Since its creation in 1950, the Uniform Code of Military Justice — with only minor tweaks along the way — has proven to be a remarkably durable framework for fairly carrying out the complex tenets of military justice.

The military justice system will always retain a certain level of camo-pattern quirkiness, simply due to the many unique aspects of military life.

But the times are changing more rapidly these days than they used to, and in some important respects, the UCMJ has become a bit outdated in comparison to the civilian judicial system.

Just one case in point: Do we really need to continue putting unruly service members at sea on "bread and water" rations, a practice whose heyday was the long-gone Age of Sail?
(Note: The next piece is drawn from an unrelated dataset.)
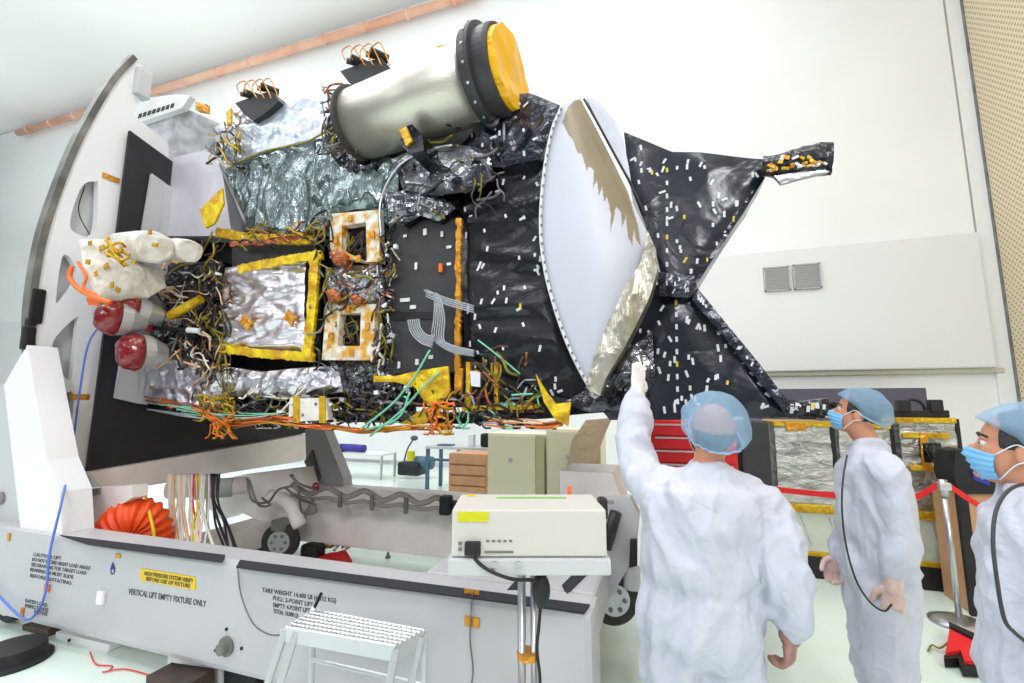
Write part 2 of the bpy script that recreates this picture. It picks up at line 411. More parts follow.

Eliminating that punishment is among dozens of proposed changes to the UCMJ that Pentagon officials have submitted to Congress for approval following an in-depth, two-year review.

Another proposal is to carve out 37 new, specific "articles" for criminal acts that until now have been grouped collectively under Article 134, the catch-all "General Article" that seeks to protect "good order and discipline."

Other suggested changes would simplify courts-martial of troops on deployment; give military judges broader authority over courts-martial sentencing; and make the UCMJ more reflective of modern technology.

On that last point, for example, Article 130, "Stalking," would be updated to include the misuse of emails, text messages, social media posts and other modern electronic communications for that purpose.

Taken as a whole, the proposal is a rational, good-faith effort to modernize the military justice system, adapting best practices in the civilian judiciary where it makes sense to do so.

Evidence of that good faith is embodied in one particularly important proposal that would make the entire system more transparent.

Today, accessing information about military trials can be difficult, costly and time-consuming — a longstanding complaint of advocates, defendants, the media and the public. Outside of bona fide national security concerns, there's just no need for such secrecy.